The backing given by the Mexican state to its farmers does not match the 22 billion dollars that the U.S. gives its producers in direct subsidies alone, without taking into account the substantial additional aid they receive for marketing, technology and infrastructure.

NAFTA opponents organising the National Campaign in Defence of Food Sovereignty complained that, from January, "campesinos will have to defend themselves on their own against U.S. products which are subsidised at a level 30 times higher than the average amounts granted by the Mexican government."

"The ingenuousness, incompetence and collusion of the federal government and many legislators have prevented them from discerning that, hidden behind this new stage of the trade agreement, a true war is being waged against our survival as an independent country," the members of the National Campaign said in an open letter released on Dec. 10.
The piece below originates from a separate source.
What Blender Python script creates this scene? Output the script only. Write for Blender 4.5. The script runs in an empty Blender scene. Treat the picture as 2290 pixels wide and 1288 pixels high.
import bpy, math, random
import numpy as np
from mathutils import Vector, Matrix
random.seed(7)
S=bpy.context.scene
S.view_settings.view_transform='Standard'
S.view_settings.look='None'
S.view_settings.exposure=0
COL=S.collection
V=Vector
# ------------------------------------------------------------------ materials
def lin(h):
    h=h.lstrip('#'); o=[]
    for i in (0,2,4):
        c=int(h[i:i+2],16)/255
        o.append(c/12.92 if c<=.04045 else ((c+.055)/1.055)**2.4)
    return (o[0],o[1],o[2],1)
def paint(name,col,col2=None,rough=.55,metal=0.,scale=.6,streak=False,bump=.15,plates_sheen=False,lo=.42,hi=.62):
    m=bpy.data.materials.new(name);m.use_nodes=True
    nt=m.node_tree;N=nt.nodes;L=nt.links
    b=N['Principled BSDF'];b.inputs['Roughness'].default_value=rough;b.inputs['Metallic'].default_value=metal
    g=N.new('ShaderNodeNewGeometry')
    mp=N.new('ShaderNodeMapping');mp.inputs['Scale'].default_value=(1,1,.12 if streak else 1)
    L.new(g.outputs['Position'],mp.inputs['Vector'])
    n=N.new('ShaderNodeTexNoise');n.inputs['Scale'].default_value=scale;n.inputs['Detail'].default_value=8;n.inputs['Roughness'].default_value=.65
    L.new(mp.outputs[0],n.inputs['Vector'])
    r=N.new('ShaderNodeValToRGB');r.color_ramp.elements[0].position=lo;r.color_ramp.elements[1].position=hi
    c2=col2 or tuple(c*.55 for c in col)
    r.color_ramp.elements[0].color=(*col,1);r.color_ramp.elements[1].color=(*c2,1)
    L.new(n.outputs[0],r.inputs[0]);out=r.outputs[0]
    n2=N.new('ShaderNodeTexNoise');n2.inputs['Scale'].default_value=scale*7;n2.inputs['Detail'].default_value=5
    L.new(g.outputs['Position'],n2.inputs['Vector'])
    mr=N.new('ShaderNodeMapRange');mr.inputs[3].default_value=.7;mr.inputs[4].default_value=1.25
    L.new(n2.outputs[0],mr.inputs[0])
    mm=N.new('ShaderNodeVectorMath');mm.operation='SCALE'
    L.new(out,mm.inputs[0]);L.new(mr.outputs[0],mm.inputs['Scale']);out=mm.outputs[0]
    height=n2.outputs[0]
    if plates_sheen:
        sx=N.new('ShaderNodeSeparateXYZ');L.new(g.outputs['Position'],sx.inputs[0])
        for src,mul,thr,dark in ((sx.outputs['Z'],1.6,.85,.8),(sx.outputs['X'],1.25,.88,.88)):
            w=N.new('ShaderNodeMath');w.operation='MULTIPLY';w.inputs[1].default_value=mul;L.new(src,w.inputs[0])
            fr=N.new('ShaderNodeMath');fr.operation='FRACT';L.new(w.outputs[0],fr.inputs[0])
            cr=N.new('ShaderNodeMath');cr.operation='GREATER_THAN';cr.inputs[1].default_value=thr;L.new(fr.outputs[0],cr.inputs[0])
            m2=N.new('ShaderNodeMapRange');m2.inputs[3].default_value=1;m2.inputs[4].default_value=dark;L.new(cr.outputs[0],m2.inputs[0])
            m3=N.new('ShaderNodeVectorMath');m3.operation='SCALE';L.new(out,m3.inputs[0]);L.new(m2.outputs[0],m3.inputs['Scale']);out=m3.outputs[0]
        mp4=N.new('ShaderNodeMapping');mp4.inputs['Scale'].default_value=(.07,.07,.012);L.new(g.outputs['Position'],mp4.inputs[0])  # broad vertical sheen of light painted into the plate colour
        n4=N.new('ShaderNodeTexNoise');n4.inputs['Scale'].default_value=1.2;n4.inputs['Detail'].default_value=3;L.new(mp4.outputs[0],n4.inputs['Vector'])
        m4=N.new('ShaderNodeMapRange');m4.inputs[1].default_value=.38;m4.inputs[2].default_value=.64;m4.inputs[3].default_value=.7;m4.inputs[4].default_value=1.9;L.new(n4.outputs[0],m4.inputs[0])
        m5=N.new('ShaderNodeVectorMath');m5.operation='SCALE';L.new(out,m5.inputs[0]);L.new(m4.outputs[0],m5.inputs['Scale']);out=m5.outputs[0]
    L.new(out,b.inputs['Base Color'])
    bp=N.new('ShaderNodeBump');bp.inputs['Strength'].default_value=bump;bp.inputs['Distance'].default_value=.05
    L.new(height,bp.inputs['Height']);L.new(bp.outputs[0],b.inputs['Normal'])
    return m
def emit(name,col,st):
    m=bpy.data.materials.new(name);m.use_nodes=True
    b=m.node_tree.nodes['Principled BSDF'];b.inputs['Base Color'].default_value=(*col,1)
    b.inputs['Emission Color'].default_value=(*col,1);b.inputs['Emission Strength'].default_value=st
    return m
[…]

Delegates from the groups involved in the campaign went on a four-day hunger strike in mid-December, calling for a renegotiation of NAFTA, and announced that they would blockade border crossings to the U.S. from Jan. 1 if their demands are not addressed.

"The campaign against open markets will not change the situation. The best thing to do is to put regrets aside, and look within to find out what can be done so that rural areas in Mexico can develop," said Ramos.